> _DIRECTIONS FOR THIS TASK_: Please print exactly the lines below, from the start of the material up to and including the line with "COL = scene.collection", but none of the pictures.

> _SOURCE DATA_:
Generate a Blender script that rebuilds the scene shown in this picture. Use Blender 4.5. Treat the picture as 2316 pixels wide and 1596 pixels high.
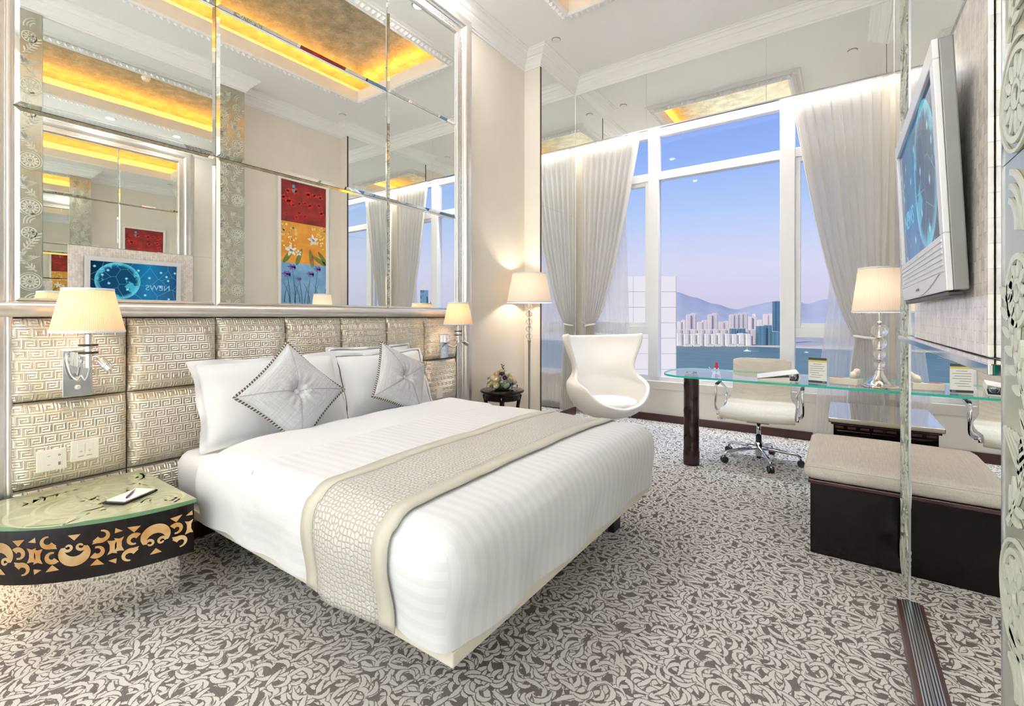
import bpy, bmesh, math, random
from math import sin, cos, pi, radians, sqrt
from mathutils import Vector, Matrix, noise as mnoise

random.seed(7)
scene = bpy.context.scene
for _o in list(bpy.data.objects):
    bpy.data.objects.remove(_o, do_unlink=True)
COL = scene.collection

# ------------------------------------------------------------------ camera
FPX, IMW, IMH, VH = 1058.0, 2316.0, 1596.0, 716.0     # focal length and horizon row in pixels
YAW = math.atan2(1900.0 - 1158.0, FPX)
CAMZ = 1.30
cam_data = bpy.data.cameras.new('camera')
cam = bpy.data.objects.new('camera', cam_data)
COL.objects.link(cam)
cam.location = (0, 0, CAMZ)
cam.rotation_euler = (pi / 2, 0, YAW)
cam_data.sensor_width = 36.0
cam_data.lens = FPX * 36.0 / IMW
cam_data.shift_y = (VH - IMH / 2) / IMW
cam_data.clip_start = 0.03
cam_data.clip_end = 20000
scene.camera = cam

# facing mirrors need a few more bounces than the default
scene.cycles.max_bounces = 12
scene.cycles.glossy_bounces = 8
scene.cycles.transparent_max_bounces = 12

# ------------------------------------------------------------------ exposure
vs = scene.view_settings
vs.view_transform = 'Standard'
vs.look = 'None'
vs.gamma = 1.0
vs.use_curve_mapping = False
vs.exposure = 0.48

def lin(r, g, b):
    def f(c):
        c /= 255.0
        return c / 12.92 if c <= 0.04045 else ((c + 0.055) / 1.055) ** 2.4
    return (f(r), f(g), f(b), 1.0)

# ------------------------------------------------------------------ sky
world = bpy.data.worlds.new('sky')
scene.world = world
world.use_nodes = True
_nt = world.node_tree
_nt.nodes.clear()
_tc = _nt.nodes.new('ShaderNodeTexCoord')
_sx = _nt.nodes.new('ShaderNodeSeparateXYZ')
_cr = _nt.nodes.new('ShaderNodeValToRGB')
_bg = _nt.nodes.new('ShaderNodeBackground')
_ow = _nt.nodes.new('ShaderNodeOutputWorld')
_nt.links.new(_tc.outputs['Generated'], _sx.inputs[0])
_nt.links.new(_sx.outputs['Z'], _cr.inputs[0])
_nt.links.new(_cr.outputs[0], _bg.inputs[0])
_nt.links.new(_bg.outputs[0], _ow.inputs[0])
_els = _cr.color_ramp.elements
_els[0].position = 0.0; _els[0].color = lin(199, 192, 216)
_els[1].position = 0.10; _els[1].color = lin(208, 207, 232)
for p, c in ((0.20, lin(176, 197, 238)), (0.30, lin(146, 176, 236)), (0.42, lin(122, 150, 226)), (1.0, lin(104, 138, 220))):
    e = _els.new(p); e.color = c
_bg.inputs[1].default_value = 0.83

# ------------------------------------------------------------------ sun (behind the hotel, on the far shore)
sun_d = bpy.data.lights.new('sun', 'SUN')
sun_d.energy = 2.25
sun_d.angle = radians(0.5)
sun_d.color = (1.0, 0.95, 0.86)
sun = bpy.data.objects.new('sun', sun_d)
COL.objects.link(sun)
sun.rotation_euler = Vector((0.25, 0.85, -0.46)).to_track_quat('-Z', 'Y').to_euler()

# lamp powers, kept together for tuning
P_DOWN, P_COVE, P_SCONCE, P_FLOOR, P_TABLE, P_STAND = 7.5, 2.0, 4.6, 15.0, 9.0, 4.0
P_PELMET_FILL, P_BACK_FILL, P_STRIP_FILL = 60.0, 200.0, 110.0

# ------------------------------------------------------------------ helpers: objects
def tag(o, label=None, cat=None, group=None, kind=None):
    if label: o['label'] = label
    if cat: o['category'] = cat
    if group: o['group'] = group
    if kind: o['kind'] = kind
    return o

def thing(name, label=None, cat=None, loc=(0, 0, 0), rotz=0.0, group=None, kind=None):
    o = bpy.data.objects.new(name, None)
    COL.objects.link(o)
    o.location = loc
    o.rotation_euler = (0, 0, rotz)
    o.empty_display_size = 0.1
    return tag(o, label, cat, group, kind)

def copy_tree(o, parent=None):
    c = o.copy()
    COL.objects.link(c)
    if parent is not None:
        c.parent = parent
    for ch in list(o.children):
        copy_tree(ch, c)
    return c

class MB:
    """collects faces; build() links them as one mesh object"""
    def __init__(self):
        self.v = []; self.f = []; self.m = []; self.mi = 0
    def add(self, vs_, fs_):
        n = len(self.v)
        self.v += [tuple(p) for p in vs_]
        for f in fs_:
            self.f.append(tuple(i + n for i in f)); self.m.append(self.mi)
        return self
    def box(self, x0, x1, y0, y1, z0, z1, M=None):
        p = [Vector((x, y, z)) for z in (z0, z1) for y in (y0, y1) for x in (x0, x1)]
        if M is not None: p = [M @ q for q in p]
        return self.add(p, [(0, 2, 3, 1), (4, 5, 7, 6), (0, 1, 5, 4), (2, 6, 7, 3), (0, 4, 6, 2), (1, 3, 7, 5)])
    def lathe(self, prof, n=24, c=(0, 0, 0), M=None, cap=True):
        vs_ = []
        for r, z in prof:
            for k in range(n):
                a = 2 * pi * k / n
                q = Vector((r * cos(a), r * sin(a), z))
                if M is not None: q = M @ q
                vs_.append((q[0] + c[0], q[1] + c[1], q[2] + c[2]))
        fs_ = []
        for i in range(len(prof) - 1):
            for k in range(n):
                k2 = (k + 1) % n
                fs_.append((i * n + k, i * n + k2, (i + 1) * n + k2, (i + 1) * n + k))
        if cap:
            if prof[0][0] > 1e-5: fs_.append(tuple(range(n - 1, -1, -1)))
            if prof[-1][0] > 1e-5: fs_.append(tuple(range((len(prof) - 1) * n, len(prof) * n)))
        return self.add(vs_, fs_)
    def tube(self, pts, r, n=8, closed=False, cap=True):
        pts = [Vector(p) for p in pts]
        N = len(pts)
        rr = r if isinstance(r, (list, tuple)) else [r] * N
        T = []
        for i in range(N):
            a = pts[i - 1] if (i > 0 or closed) else pts[i]
            b = pts[(i + 1) % N] if (i < N - 1 or closed) else pts[i]
            t = (b - a)
            T.append(t.normalized() if t.length > 1e-9 else Vector((0, 0, 1)))
        up = Vector((0, 0, 1)) if abs(T[0].z) < 0.9 else Vector((1, 0, 0))
        nrm = T[0].cross(up).normalized()
        vs_ = []
        for i in range(N):
            if i > 0:
                ax = T[i - 1].cross(T[i])
                if ax.length > 1e-7:
                    nrm = Matrix.Rotation(T[i - 1].angle(T[i]), 3, ax.normalized()) @ nrm
            bn = T[i].cross(nrm)
            for k in range(n):
                a = 2 * pi * k / n
                vs_.append(pts[i] + (nrm * cos(a) + bn * sin(a)) * rr[i])
        fs_ = []
        for i in range(N if closed else N - 1):
            j = (i + 1) % N
            for k in range(n):
                k2 = (k + 1) % n
                fs_.append((i * n + k, i * n + k2, j * n + k2, j * n + k))
        if cap and not closed:
            fs_.append(tuple(range(n - 1, -1, -1)))
            fs_.append(tuple(range((N - 1) * n, N * n)))
        return self.add(vs_, fs_)
    def sphere(self, c, r, n=16, m=10, s=(1, 1, 1), M=None):
        prof = [(max(r * sin(pi * i / m), 1e-6), -r * cos(pi * i / m)) for i in range(m + 1)]
        S = Matrix.Diagonal(Vector((s[0], s[1], s[2])))
        if M is not None: S = M @ S
        return self.lathe(prof, n, c, S, cap=False)
    def grid(self, fn, nu, nv, cu=False):
        vs_ = [fn(i / nu, j / nv) for j in range(nv + 1) for i in range(nu + (0 if cu else 1))]
        w = nu + (0 if cu else 1)
        fs_ = []
        for j in range(nv):
            for i in range(nu):
                i2 = (i + 1) % w
                fs_.append((j * w + i, j * w + i2, (j + 1) * w + i2, (j + 1) * w + i))
        return self.add(vs_, fs_)
    def prism(self, poly, fn0, fn1):
        """poly 2D list; fn0/fn1 map (a,b)->3D for both ends"""
        n = len(poly)
        vs_ = [fn0(*p) for p in poly] + [fn1(*p) for p in poly]
        fs_ = [tuple(range(n - 1, -1, -1)), tuple(range(n, 2 * n))]
        for i in range(n):
            j = (i + 1) % n
            fs_.append((i, j, n + j, n + i))
        return self.add(vs_, fs_)
    def build(self, name, mat, parent=None, smooth=False, bevel=0.0, bseg=2, subsurf=0, solid=0.0, auto=None, off=None):
        me = bpy.data.meshes.new(name)
        vv = self.v
        if off is not None:
            vv = [(p[0] - off[0], p[1] - off[1], p[2] - off[2]) for p in vv]
        me.from_pydata(vv, [], self.f)
        mats = mat if isinstance(mat, (list, tuple)) else [mat]
        for m_ in mats: me.materials.append(m_)
        if len(mats) > 1: me.polygons.foreach_set('material_index', self.m)
        if smooth: me.polygons.foreach_set('use_smooth', [True] * len(me.polygons))
        me.update()
        bm = bmesh.new(); bm.from_mesh(me)
        bmesh.ops.recalc_face_normals(bm, faces=bm.faces)
        if smooth and auto is not None:
            for e in bm.edges:
                if len(e.link_faces) == 2 and e.calc_face_angle(0) > auto: e.smooth = False
        bm.to_mesh(me); bm.free()
        o = bpy.data.objects.new(name, me)
        COL.objects.link(o)
        if parent is not None: o.parent = parent
        if solid:
            s = o.modifiers.new('solid', 'SOLIDIFY'); s.thickness = solid; s.offset = 0
        if bevel:
            b = o.modifiers.new('bevel', 'BEVEL'); b.width = bevel; b.segments = bseg; b.limit_method = 'ANGLE'
            b.harden_normals = False
        if subsurf:
            s = o.modifiers.new('sub', 'SUBSURF'); s.levels = subsurf; s.render_levels = subsurf
        return o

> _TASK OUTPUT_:
Generate a Blender script that rebuilds the scene shown in this picture. Use Blender 4.5. Treat the picture as 2316 pixels wide and 1596 pixels high.
import bpy, bmesh, math, random
from math import sin, cos, pi, radians, sqrt
from mathutils import Vector, Matrix, noise as mnoise

random.seed(7)
scene = bpy.context.scene
for _o in list(bpy.data.objects):
    bpy.data.objects.remove(_o, do_unlink=True)
COL = scene.collection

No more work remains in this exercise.